Nano and Micro-scale Self-assembly for Heterogeneous Integration on Unconventional Surfaces.

摘要

Self-assembly is emerging as one of the main methods for construction of heterogeneous systems consisting of multiple component types in nano- and micro- scales. The engineered self-assembly used for system integration involves preparation of parts that can recognize and bind to each other or a template, and perfection of procedures that allow for high yield self-assembly of these parts into a system.;I have investigated the template based self-assembly of various components (such as AlGaAs LEDs, nanorods, etc) on unconventional surfaces such as plastic, paper and glass. The circular double heterojunction red LEDs were designed with both p and n- region metal pads on one side. I have shown successful self-assembly of LEDs on plastic to build a display.;I designed a versatile method to optically program the self-assembly process. Using the optical programming method, I have been able to self-assemble four component types with high yield on a template.
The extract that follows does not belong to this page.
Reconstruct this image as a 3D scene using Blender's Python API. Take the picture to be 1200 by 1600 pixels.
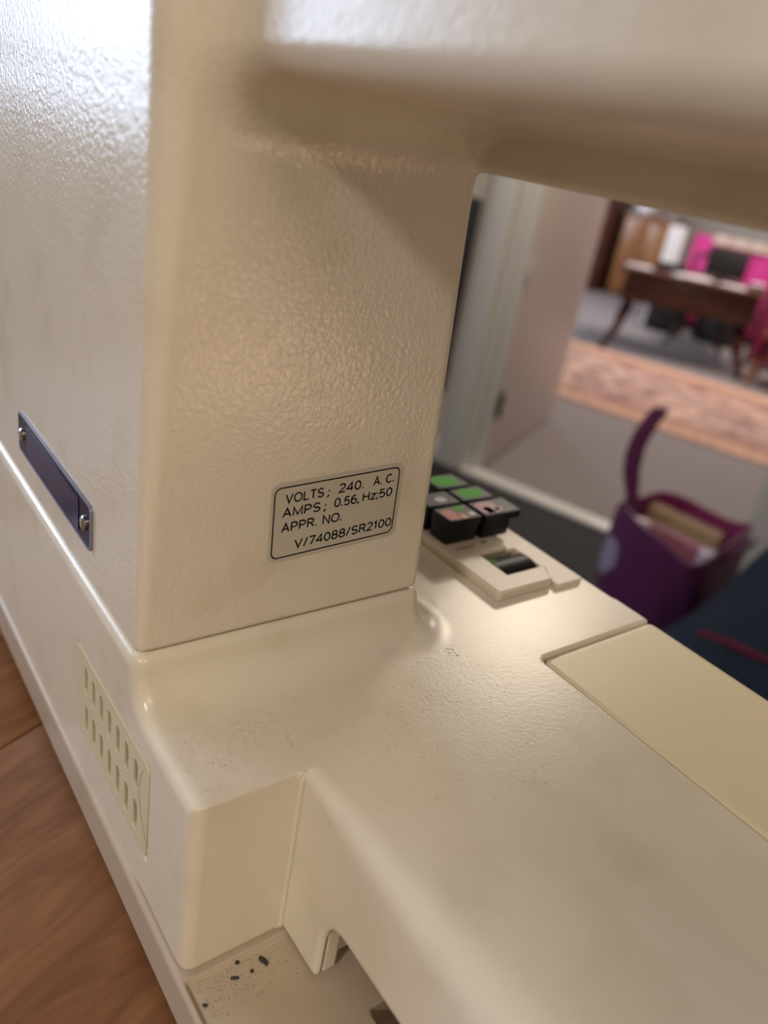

Furthermore, I have investigated the template-based self-assembly process for metal rods and inorganic crystals at nano scale. Augmented inertial forces were used to get high self-assembly yield for various nanoparticles on silicon.;Throughout my research I have built functional devices on unconventional surfaces such as plastic, glass and paper. A novel design for a paraffin-based color display is shown as an example of a functional device on paper.;Finally I have shown design and fabrication of an in-vivo implant device that can send signal to outside body using visible red light. These implant can be made much smaller in future using the self-assembly technique that is introduced in this research. A discussion of the results and future directions are presented in the last chapter.